What is a Short Sale?

Short sales are sales of real estate where proceeds from selling the property fall short of the balance of debts secured by a lien (hold) against the property.  The property owner cannot afford to repay its full amount, so the lien holders agree to release their hold on the real estate and accept less than the amount owed on the debt.

Any unpaid balance owed to the creditors is known as a deficiency.  Short sale agreements do not necessarily release borrowers from their obligations to repay any deficiencies of the loans unless specifically agreed to between the parties. 

A short sale is often used as an alternative to foreclosure because it mitigates additional fees and costs to both the creditor and the borrower; however, both will often result in a negative credit report against the property owner.

Common mistakes to avoid:

Don’t Assume You’ll Pay the List Price

            Some agents use below-market sale prices strictly as bait.  Banks will then request appraisals to determine price.  The lender may decide that it’s more beneficial to pursue other avenues, such as foreclosure, or wait for a better offer.

Don’t Assume You Have Enough Documentation

            A lender must still study credit history, length of time on the job, debt ratios and more.  The most successful short-sale buyers submit a loan prequalification letter – or better yet, a loan pre-approval letter – with the offer.  

Don’t Assume You’ll Close in a Few Weeks

            It actually can take three to six months.  Lenders may have a backlog of short sales and foreclosures and limited staff trained to handle these.  The process could take longer if two loans are secured to the property.
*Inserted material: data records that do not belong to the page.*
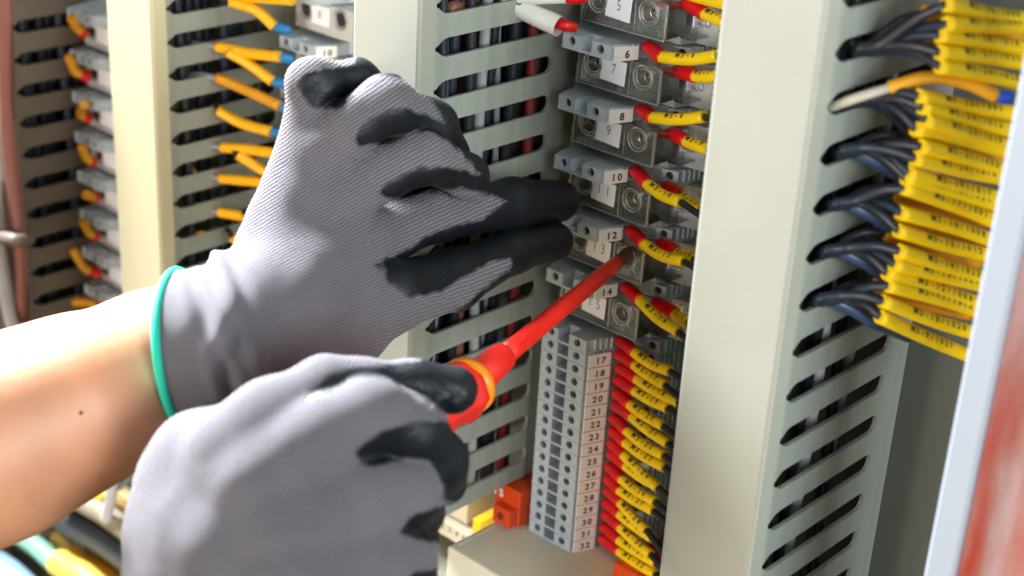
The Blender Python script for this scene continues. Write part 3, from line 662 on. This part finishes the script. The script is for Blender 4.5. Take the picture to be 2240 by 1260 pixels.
#HANDS
# ---------------------------------------------------------------- gloved hands (camera-independent solids; metres from the real depths)
# local frame of each hand: right, up, toward viewer (mm), measured from the point CC
BAS = np.array([CR, CU, -CW])
def loc(px, py, d): return np.array([(px - 1120) * d / CF, (630 - py) * d / CF, -d])
def rcone(P, a, b, ra, rb):
    ba = b - a; l2 = ba @ ba; rr = ra - rb
    pa = P - a; y = pa @ ba / l2; t = np.clip(y, 0, 1)
    d = np.linalg.norm(pa - t[..., None] * ba, axis=-1)
    return d - (ra * (1 - t) + rb * t)
def smin(a, b, k):
    h = np.clip(.5 + .5 * (b - a) / k, 0, 1); return b * (1 - h) + a * h - k * h * (1 - h)
def surface_nets(f, lo, hi, step):
    ax = [np.arange(lo[i], hi[i] + step, step) for i in range(3)]
    G = np.stack(np.meshgrid(*ax, indexing='ij'), -1); shp = G.shape[:3]
    V = f(G.reshape(-1, 3)).reshape(shp)
    ins = V < 0; n = np.array(shp) - 1
    c = np.zeros(n, int); off = [(i, j, k) for i in (0, 1) for j in (0, 1) for k in (0, 1)]
    sl = lambda o: tuple(slice(o[i], o[i] + n[i]) for i in range(3))
    for o in off: c += ins[sl(o)]
    act = (c > 0) & (c < 8); idx = -np.ones(n, int); ids = np.argwhere(act); idx[act] = np.arange(len(ids))
    acc = np.zeros((len(ids), 3)); cnt = np.zeros(len(ids))
    for o in off:
        for a in range(3):
            if o[a] == 0:
                o2 = list(o); o2[a] = 1
                va = V[sl(o)][act]; vb = V[sl(o2)][act]; m = (va < 0) != (vb < 0)
                t = np.where(m, va / np.where(m, va - vb, 1), 0)
                p = ids + np.array(o); p = p.astype(float); p[:, a] += t
                acc[m] += p[m]; cnt[m] += 1
    vs = acc / cnt[:, None] * step + np.array([ax[0][0], ax[1][0], ax[2][0]])
    faces = []
    for a in range(3):
        b, cc = [(1, 2), (2, 0), (0, 1)][a]
        s0 = [slice(0, shp[i]) for i in range(3)]; s1 = list(s0); s0[a] = slice(0, shp[a] - 1); s1[a] = slice(1, shp[a])
        A = ins[tuple(s0)]; B = ins[tuple(s1)]; E_ = np.argwhere(A != B)
        ok = (E_[:, b] > 0) & (E_[:, cc] > 0) & (E_[:, b] < shp[b] - 1) & (E_[:, cc] < shp[cc] - 1); E_ = E_[ok]
        q = []
        for db, dc in ((-1, -1), (0, -1), (0, 0), (-1, 0)):
            e = E_.copy(); e[:, b] += db; e[:, cc] += dc; q.append(idx[e[:, 0], e[:, 1], e[:, 2]])
        q = np.stack(q, 1); fl = A[tuple(E_.T)]
        q[~fl] = q[~fl][:, ::-1]; faces.append(q)
    return vs, np.concatenate(faces)
def inpoly(P, poly):
    """signed distance (pixels of the glove pattern, + inside)"""
    poly = np.array(poly, float); n = len(poly); d = np.full(len(P), 1e9); ins = np.zeros(len(P), bool)
    for i in range(n):
        a, b = poly[i], poly[(i + 1) % n]; ab = b - a; t = np.clip(((P - a) @ ab) / (ab @ ab), 0, 1)
        d = np.minimum(d, np.linalg.norm(P - a - t[:, None] * ab, axis=1))
        c = ((a[1] > P[:, 1]) != (b[1] > P[:, 1])); xi = (b[0] - a[0]) * (P[:, 1] - a[1]) / (b[1] - a[1] + 1e-9) + a[0]
        ins ^= c & (P[:, 0] < xi)
    return np.where(ins, d, -d)
def nets_object(name, f, lo, hi, step, mats, parent, attr=None, disp=None, relax=1):
    vs, fs = surface_nets(f, lo, hi, step)
    e = .35
    for _ in range(2):
        g = np.stack([f(vs + np.eye(3)[i] * e) - f(vs - np.eye(3)[i] * e) for i in range(3)], 1) / (2 * e)
        gn = np.linalg.norm(g, axis=1, keepdims=True); vs = vs - g / np.maximum(gn, .3) ** 2 * np.clip(f(vs), -1, 1)[:, None] * .8
    g = np.stack([f(vs + np.eye(3)[i] * e) - f(vs - np.eye(3)[i] * e) for i in range(3)], 1); g /= np.linalg.norm(g, axis=1, keepdims=True) + 1e-9
    if disp is not None: vs = vs + g * disp(vs, g)[:, None]
    W = CC + vs @ BAS
    me = bpy.data.meshes.new(name); me.from_pydata((W * S).tolist(), [], fs.tolist())
    for m in mats: me.materials.append(m)
    me.polygons.foreach_set('use_smooth', [True] * len(me.polygons))
    if attr:
        for k, v in attr(vs, g).items():
            a = me.attributes.new(k, 'FLOAT', 'POINT'); a.data.foreach_set('value', v.astype(np.float32))
    me.update(); return obj(name, me, parent)
def px_of(vs): return np.stack([1120 + vs[:, 0] * CF / -vs[:, 2], 630 - vs[:, 1] * CF / -vs[:, 2]], 1)

def glove_mat():
    m = bpy.data.materials.new('knit_glove'); m.use_nodes = True; n = m.node_tree.nodes; l = m.node_tree.links
    b = n['Principled BSDF']; out = n['Material Output']
    def A(nm): a = n.new('ShaderNodeAttribute'); a.attribute_name = nm; return a.outputs['Fac']
    def Mth(op, a, c=None, d=None):
        q = n.new('ShaderNodeMath'); q.operation = op
        for i, v in enumerate((a, c, d)):
            if v is None: continue
            if isinstance(v, (int, float)): q.inputs[i].default_value = v
            else: l.new(v, q.inputs[i])
        return q.outputs[0]
    kc, kr, coat = A('knit_column'), A('knit_row'), A('coating')
    zig = Mth('MULTIPLY', Mth('SINE', Mth('MULTIPLY', kr, 2 * math.pi)), .16)
    tc = n.new('ShaderNodeTexCoord'); nz = n.new('ShaderNodeTexNoise'); nz.inputs['Scale'].default_value = 220; nz.inputs['Detail'].default_value = 3; l.new(tc.outputs['Object'], nz.inputs['Vector'])
    nb = n.new('ShaderNodeTexNoise'); nb.inputs['Scale'].default_value = 45; nb.inputs['Detail'].default_value = 5; l.new(tc.outputs['Object'], nb.inputs['Vector'])
    wob = Mth('MULTIPLY', Mth('SUBTRACT', nz.outputs['Fac'], .5), .9)
    c1 = Mth('ABSOLUTE', Mth('SINE', Mth('MULTIPLY', Mth('ADD', Mth('ADD', kc, zig), wob), math.pi)))
    r1 = Mth('ABSOLUTE', Mth('SINE', Mth('MULTIPLY', Mth('ADD', kr, Mth('MULTIPLY', wob, .7)), math.pi)))
    h = Mth('MULTIPLY', Mth('POWER', c1, .6), Mth('MULTIPLY_ADD', Mth('POWER', r1, .7), .5, .5))
    cr = n.new('ShaderNodeValToRGB'); e = cr.color_ramp.elements
    e[0].position = .12; e[0].color = (.022, .017, .018, 1); e[1].position = .85; e[1].color = (.195, .178, .195, 1)
    l.new(h, cr.inputs[0])
    mv = n.new('ShaderNodeMix'); mv.data_type = 'RGBA'; mv.blend_type = 'MULTIPLY'; mv.inputs[0].default_value = 1
    l.new(cr.outputs[0], mv.inputs[6]); l.new(Mth('MULTIPLY_ADD', nb.outputs['Fac'], .5, .75), mv.inputs[7])
    # coating edge
    wb = Mth('MULTIPLY', Mth('SUBTRACT', nz.outputs['Fac'], .5), 7.0)
    ce = n.new('ShaderNodeMapRange'); ce.inputs[1].default_value = -1.6; ce.inputs[2].default_value = 1.6; l.new(Mth('ADD', coat, wb), ce.inputs[0])
    mc = n.new('ShaderNodeMix'); mc.data_type = 'RGBA'; l.new(ce.outputs[0], mc.inputs[0]); l.new(mv.outputs[2], mc.inputs[6]); mc.inputs[7].default_value = (.004, .006, .009, 1)
    l.new(mc.outputs[2], b.inputs['Base Color'])
    l.new(Mth('MULTIPLY_ADD', ce.outputs[0], -.42, .92), b.inputs['Roughness'])
    l.new(Mth('MULTIPLY_ADD', ce.outputs[0], .22, .15), b.inputs['Specular IOR Level'])
    l.new(Mth('MULTIPLY_ADD', ce.outputs[0], -.12, .12), b.inputs['Sheen Weight'])
    b1 = n.new('ShaderNodeBump'); b1.inputs['Distance'].default_value = .0005; l.new(Mth('MULTIPLY', h, Mth('SUBTRACT', 1, ce.outputs[0])), b1.inputs['Height']); b1.inputs['Strength'].default_value = .9
    n2 = n.new('ShaderNodeTexNoise'); n2.inputs['Scale'].default_value = 900; n2.inputs['Detail'].default_value = 3; l.new(tc.outputs['Object'], n2.inputs['Vector'])
    b2 = n.new('ShaderNodeBump'); b2.inputs['Distance'].default_value = .0003; b2.inputs['Strength'].default_value = .8; l.new(Mth('MULTIPLY', n2.outputs['Fac'], ce.outputs[0]), b2.inputs['Height']); l.new(b1.outputs[0], b2.inputs['Normal'])
    b3 = n.new('ShaderNodeBump'); b3.inputs['Distance'].default_value = .0016; b3.inputs['Strength'].default_value = .25; l.new(nb.outputs['Fac'], b3.inputs['Height']); l.new(b2.outputs[0], b3.inputs['Normal'])
    l.new(b3.outputs[0], b.inputs['Normal'])
    return m
GLOVE = glove_mat()
person = thing('person', 'bare forearm and two grey gloved hands with black coated fingers, one turning a red screwdriver', 'person', tuple(at(300, 900, d=440)))
person.location = (0, 0, 0)

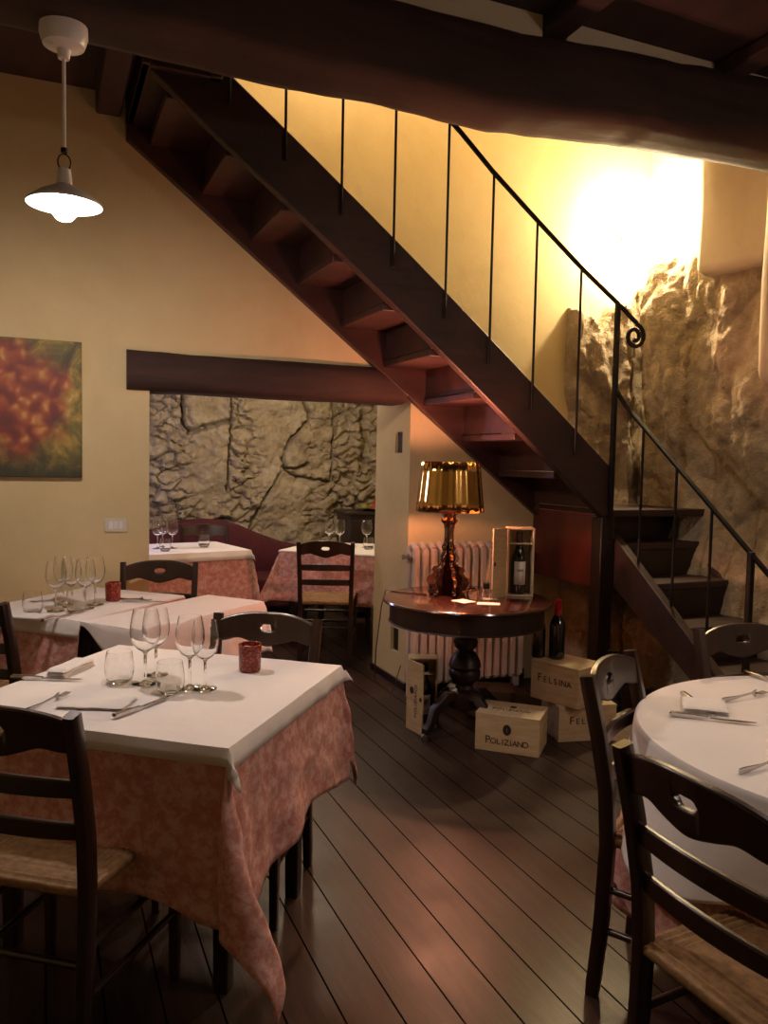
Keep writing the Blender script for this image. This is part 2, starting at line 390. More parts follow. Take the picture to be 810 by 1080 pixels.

Don’t Assume That Inspections Are Not Required

            Even though most short sale properties are sold “as is,” you must still determine what problems may exist with pests, the roof, the sewers, the septic tanks, the chimney or fireplace. As with other purchases, your offer should be contingent on the results of the inspection.  While sellers are not obligated to fix problems, buyers must still know what they’re getting into.

Don’t Assume that the Contract Will Not Change

            With new law passing on a regular basis, the lender can reserve the right to change the terms.